The outside world

I’m a Jewish professional, in the sense that I work at a Jewish institution and I get paid for it. I am also a Jewish amateur: I’m a regular at Saturday services and a member of the synagogue board. Two of our kids are in day school, I sing in a Jewish choir, and I live in a Jewish neighborhood.

In short, I have to get out more.

I’m not knocking the involved Jewish life. But too much of a good thing can sometimes be more than enough. There’s a big world out there, and I often wonder what I am missing by spending so much of my time and mental energy in so small a corner of it. I also worry about the withering of my perspective. When diversity in your life is defined by the fact that you have friends who are Reform and Orthodox, you’re just not meeting enough people.

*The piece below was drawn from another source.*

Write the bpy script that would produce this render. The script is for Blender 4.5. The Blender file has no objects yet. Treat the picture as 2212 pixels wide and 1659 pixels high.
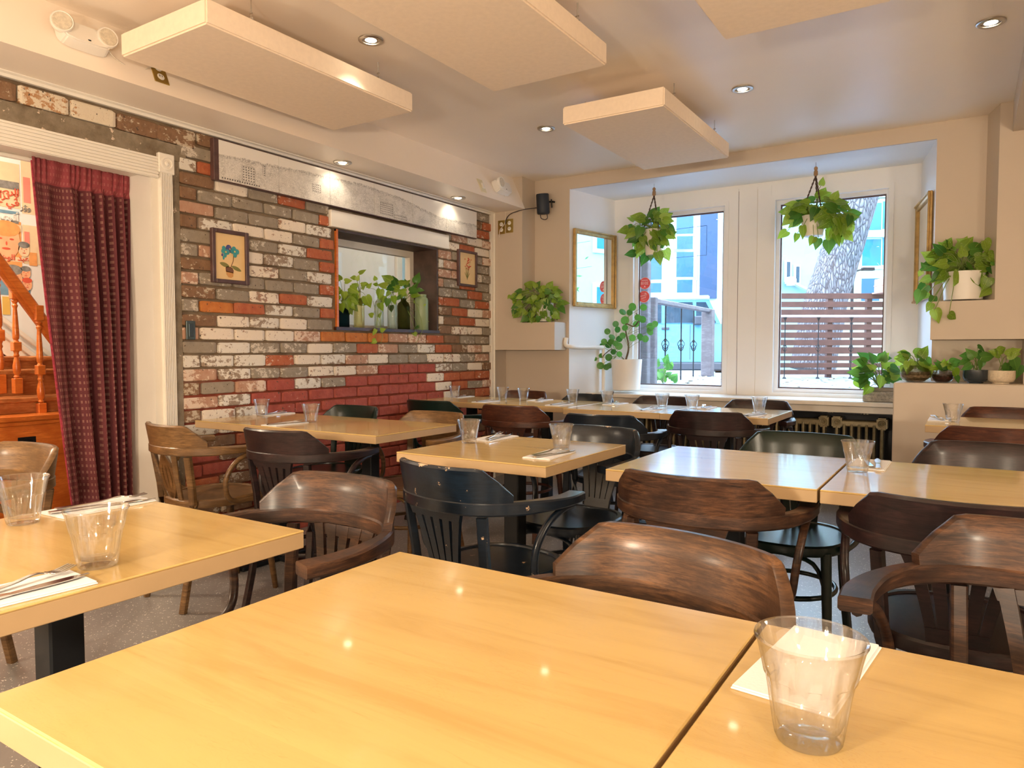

My wife is sensitive to this and made a rule that all the Judaica in the house — the Kiddush cups and tzedaka boxes, the Noah’s Ark woodcut, the panorama of Jerusalem — must be in the dining room alone. It’s a small gesture, but it’s her way of saying that while Judaism is at the heart of our home, there is room on the walls for other influences.

I’ve been thinking about this recently for two reasons. First, I just came back from a week’s vacation in Arizona — Phoenix, Flagstaff, the Grand Canyon, and Sedona. The first thing you realize is that it’s a big country; I know this because we rented our first-ever SUV and had to stop for gas approximately 127 times. Oh, and the canyon: huge. Grand, even. Just when you think you grasp its dimensions you notice something — like a tiny smudge on the far rim that turns out to be a hotel — that makes you feel even smaller.

It’s also a country with an amazing variety of landscape, flora, and fauna. A half-hour drive took us from a piney forest above Flagstaff to the red rock desert of Sedona. Even a three-mile hike would start among leafy shrubs and end at a Mars-like mesa.

Finally, it’s a country with — not so many Jews. Oh sure, we heard a family speaking Hebrew at the Grand Canyon visitors’ center. I’ve never been to a tourist site in my life without hearing Hebrew. If all the Israelis who live in Israel actually stayed home now and then, they wouldn’t be facing a “demographic problem.”

But besides that, this wasn’t a “Jewish” trip. When we called the Jewish Community of Sedona and inquired about services, we were told they weren’t holding any that week. (A rabbi from Scottsdale leads monthly Friday night services; this week, the newly built synagogue will host Shabbat Across America, the 10-year-old project of the National Jewish Outreach Program.)

When Judaism stops being your frame of reference, a whole new raft of insights begins to emerge. For one thing, this person of the book stopped looking to the printed word for distraction and began to “read” the scenery around him. I might find myself mulling a snatch from Psalms (“Let the mountains sing together for joy!”) or Frost (“The mountain held the town as in a shadow”). But for the most part, I just let it all go. The Iranian nuclear threat, the Hamas victory, the neighborhood squabble about the new kosher butcher — all faded into the background as we tested the thorns of a prickly-pear cactus or peeked over the edge of a sheer cliff.

I’ve also been thinking about the world “outside” thanks to the monthly seminars I attend in a program called Leadership New Jersey. The 50 or so people asked to take part in this year’s “class” come from across the state and a variety of disciplines and backgrounds. There’s a minister from Paterson and a Cuban-American telecom exec and a Chinese-born entrepreneur.

Last month’s seminar included a tour of blighted Camden conducted by the Rev. Floyd White of the Woodland Avenue Presbyterian Church. Rev. White’s neighborhood is the poorest of the city’s many poor neighborhoods. Jewish leaders fret about our continuity “crisis,” but to understand the real meaning of the word “crisis,” you need to talk to a member of the clergy whose congregants’ median annual income is little more than $8,000.

White also gave new meanings to some other overused words, like “hope” and “blessing.” To hear him talk, there could be no greater gift than the ability to spend the last 18 years bringing both to his flock.

Like the tour of the Grand Canyon, our trip to Camden was a lesson in scale. Just when you think you grasp the scope of the city’s challenges, you learn something — the local high school’s dropout rate, the lack of a decent supermarket — that makes you feel even smaller.

No doubt the Jewish community has its challenges, and I don’t mean to belittle them. But sometimes you have to step outside yourself to get some perspective. That might sound strange at a time when we worry — with reason — that so many Jews have stepped so far outside their traditions that they may never come back.

What I am suggesting is that Jewish insiders take a little vacation now and then from their communities and traditions. Make it long enough so that you start seeing the world with someone else’s eyes — and short enough that you don’t forget how to get home. If you can afford the gas, you’ll be amazed at what you see.